Costs are even higher in California, where the benchmark price for a dozen large eggs is now $7.37, the USDA reported Thursday in its weekly Egg Markets Overview.
Experts attribute the unusually high egg prices to a combination of factors, including increased fuel and feed costs as well as the avian flu outbreak that has sickened tens of millions of hens, forcing farmers to kill many of the birds, depleting the nation’s egg supply. High demand from consumers looking to cut the amount of meat they consume by eating more eggs instead has also contributed to the crisis, CBS News reported.
Relief might soon start rolling into view. Producers are bouncing back from the challenges brought on by the avian flu “and are back to producing eggs,” American Egg Board President and CEO Emily Metz said, according to today.com.
The USDA reported that even as shoppers “support freshly-minted healthier lifestyle resolutions and eggs remain a popular go-to option” as 2023 begins, demand for eggs has started to “slowly retreat” from levels seen during the holidays. Still, it will take time for egg prices in stores to retreat, the agency cautioned.
In case you missed it
JackBe nimble, JackBe quick
JackBe, a soon-to-debut grocer, is looking to jump over the candlestick — er — hurdle of in-store shopping headaches with its drive-thru format. JackBe's website says it is planning to debut its first locations in the Oklahoma City area, starting with a storefront at 18001 N. May Ave. right in the heart of the city. Two more locations are set to open sometime this year, per the company's WeFounder page, on which 86 people contributed a total of more than $356,000 to the startup.
JackBe is one of several new grocery startups focused solely on pickup. Fresh Street, an e-grocery startup with only click-and-collect service, arrived in Chicago in May but has closed its physical store, instead pivoting to launch a marketplace early this year that lets retailers shop U.S. distributors. Startup Opie, which was co-developed by a former Chick-fil-A manager, opened a 3,000-square-foot pickup-only store just outside Charleston, South Carolina, in 2021.
Single bag ban drama continues in New Jersey
Last May, New Jersey’s ban on single-use plastic and paper bags at grocery stores over 2,500 square feet took effect. Since then, shoppers have found they are accumulating totes from delivery couriers and amassing large collections of reusable bags.
Now, state lawmakers are considering allowing grocers to provide customers with the choice of getting their online orders delivered in cardboard boxes, dropped off in a container provided by customer or in paper bags made of at least 40% post-consumer recycled content, NJ.com reported.
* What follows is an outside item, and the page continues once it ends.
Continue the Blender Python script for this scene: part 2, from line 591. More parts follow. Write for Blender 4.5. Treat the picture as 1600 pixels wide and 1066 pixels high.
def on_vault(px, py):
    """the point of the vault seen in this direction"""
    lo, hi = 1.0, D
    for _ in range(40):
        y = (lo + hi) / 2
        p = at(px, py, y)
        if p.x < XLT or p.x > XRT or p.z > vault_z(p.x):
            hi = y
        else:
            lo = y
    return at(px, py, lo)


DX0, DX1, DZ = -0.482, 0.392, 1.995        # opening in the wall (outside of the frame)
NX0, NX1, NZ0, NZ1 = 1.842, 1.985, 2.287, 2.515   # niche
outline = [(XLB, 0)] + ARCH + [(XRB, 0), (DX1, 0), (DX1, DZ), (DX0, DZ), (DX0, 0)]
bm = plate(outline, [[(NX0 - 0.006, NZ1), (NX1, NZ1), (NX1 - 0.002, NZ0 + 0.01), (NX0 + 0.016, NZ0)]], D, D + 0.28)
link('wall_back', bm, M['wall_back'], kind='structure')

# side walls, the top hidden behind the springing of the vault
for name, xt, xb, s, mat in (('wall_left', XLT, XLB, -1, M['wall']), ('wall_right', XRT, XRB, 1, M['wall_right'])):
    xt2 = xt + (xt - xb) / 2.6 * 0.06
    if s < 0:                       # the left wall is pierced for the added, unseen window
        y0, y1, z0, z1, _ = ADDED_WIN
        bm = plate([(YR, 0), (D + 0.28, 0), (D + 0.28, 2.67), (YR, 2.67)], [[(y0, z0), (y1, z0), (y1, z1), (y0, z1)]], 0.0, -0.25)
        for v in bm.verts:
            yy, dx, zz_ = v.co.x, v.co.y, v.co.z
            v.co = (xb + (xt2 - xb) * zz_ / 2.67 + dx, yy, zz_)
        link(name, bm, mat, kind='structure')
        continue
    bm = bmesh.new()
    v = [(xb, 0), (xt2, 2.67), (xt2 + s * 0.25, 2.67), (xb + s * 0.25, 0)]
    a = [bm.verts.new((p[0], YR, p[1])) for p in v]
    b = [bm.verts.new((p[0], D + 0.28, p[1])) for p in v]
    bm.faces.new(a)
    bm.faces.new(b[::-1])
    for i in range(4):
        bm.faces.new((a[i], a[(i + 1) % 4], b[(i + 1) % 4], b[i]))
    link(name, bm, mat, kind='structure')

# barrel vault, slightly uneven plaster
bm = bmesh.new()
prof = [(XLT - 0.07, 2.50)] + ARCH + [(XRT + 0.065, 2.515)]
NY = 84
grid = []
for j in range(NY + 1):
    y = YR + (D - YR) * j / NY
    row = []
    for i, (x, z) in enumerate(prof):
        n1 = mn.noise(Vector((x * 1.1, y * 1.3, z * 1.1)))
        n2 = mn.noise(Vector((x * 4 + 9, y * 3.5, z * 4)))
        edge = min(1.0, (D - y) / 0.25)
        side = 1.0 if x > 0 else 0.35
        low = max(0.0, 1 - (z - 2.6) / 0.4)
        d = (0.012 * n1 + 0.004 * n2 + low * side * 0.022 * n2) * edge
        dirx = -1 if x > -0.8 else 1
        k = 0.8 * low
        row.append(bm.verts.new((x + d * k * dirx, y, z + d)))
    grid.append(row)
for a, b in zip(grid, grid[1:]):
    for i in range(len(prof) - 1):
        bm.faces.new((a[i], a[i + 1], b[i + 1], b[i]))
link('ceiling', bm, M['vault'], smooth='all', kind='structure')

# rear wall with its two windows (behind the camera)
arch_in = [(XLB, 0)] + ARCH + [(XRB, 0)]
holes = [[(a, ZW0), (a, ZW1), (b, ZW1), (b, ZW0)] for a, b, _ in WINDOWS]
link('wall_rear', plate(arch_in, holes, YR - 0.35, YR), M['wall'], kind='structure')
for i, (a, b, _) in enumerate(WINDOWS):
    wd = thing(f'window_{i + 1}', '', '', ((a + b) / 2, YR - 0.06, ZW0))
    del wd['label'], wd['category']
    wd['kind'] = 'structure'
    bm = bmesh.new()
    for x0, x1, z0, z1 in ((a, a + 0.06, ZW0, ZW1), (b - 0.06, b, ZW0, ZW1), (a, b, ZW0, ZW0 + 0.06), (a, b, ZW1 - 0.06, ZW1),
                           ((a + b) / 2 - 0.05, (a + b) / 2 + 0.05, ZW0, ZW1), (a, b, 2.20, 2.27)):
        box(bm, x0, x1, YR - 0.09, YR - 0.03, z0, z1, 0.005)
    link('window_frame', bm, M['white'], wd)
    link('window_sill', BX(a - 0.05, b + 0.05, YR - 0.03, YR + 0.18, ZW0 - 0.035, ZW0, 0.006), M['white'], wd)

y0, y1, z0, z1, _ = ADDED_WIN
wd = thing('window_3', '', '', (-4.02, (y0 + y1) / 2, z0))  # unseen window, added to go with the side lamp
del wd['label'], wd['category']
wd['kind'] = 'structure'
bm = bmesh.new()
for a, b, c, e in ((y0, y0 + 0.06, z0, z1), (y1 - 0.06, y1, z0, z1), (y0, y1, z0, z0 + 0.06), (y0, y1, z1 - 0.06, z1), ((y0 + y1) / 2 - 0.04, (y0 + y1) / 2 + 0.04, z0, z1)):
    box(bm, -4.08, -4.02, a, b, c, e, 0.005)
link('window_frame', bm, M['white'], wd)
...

That proposed bill to amend the ban would also require stores and third-party services to take back extra reusable bags or create a donation system for the bags to go to places like food banks.
Sen. Bob Smith, D-Middlesex, who introduced the legislation, told the publication that the fervor of the bag ban is subsiding and stressed that the state will not see the return of plastic bags for grocery e-commerce orders.
Albertsons finishes expansion of Afresh technology
About a year ago, Albertsons said it would roll out the fresh food optimization technology from Afresh Technologies across its entire fleet. On Thursday, Afresh Technologies that the deployment has been completed.
Afresh’s solution allows workers at Albertsons’ banners, including Safeway, Jewel-Osco and Vons, to improve fresh produce inventory management and planning with real-time insights, per the announcement.
The expansion of the technology at one of the country’s largest grocers comes at a time when the grocery industry is increasingly seeking food waste solutions. Afresh noted that this type of large-scale enterprise software “could typically take years” to implement in the grocery industry, but that the company completed the deployment in seven months.
Number of the week: $23 billion
That’s the amount of online sales grocers forfeited in 2022 because items were unavailable or they couldn’t provide a substitute, according to data from the Grocery Doppio research platform published this week. Grocery Doppio, which is managed by Incisiv and Wynshop, expects e-commerce to account for more than 15% of the grocery market this year, or about $146 billion in sales.
What’s ahead
National Retail Federation conference on tap
The National Retail Federation’s annual conference is set to occur Sunday through Tuesday at New York City’s Jacob K. Javits Convention Center. Look for coverage of the industry event in Grocery Dive next week.
Albertsons dividend saga returns to court
Supreme Court justices in the state of Washington will convene Tuesday to consider whether to overturn a Seattle court’s denial last month of a preliminary injunction against Albertsons’ controversial plan to distribute a $4 billion special dividend to shareholders. Washington Attorney General Bob Ferguson requested the injunction on the grounds that paying the dividend would weaken Albertsons as it looks to merge with Kroger. Albertsons has said it is in strong financial shape and should be allowed to proceed with the payout.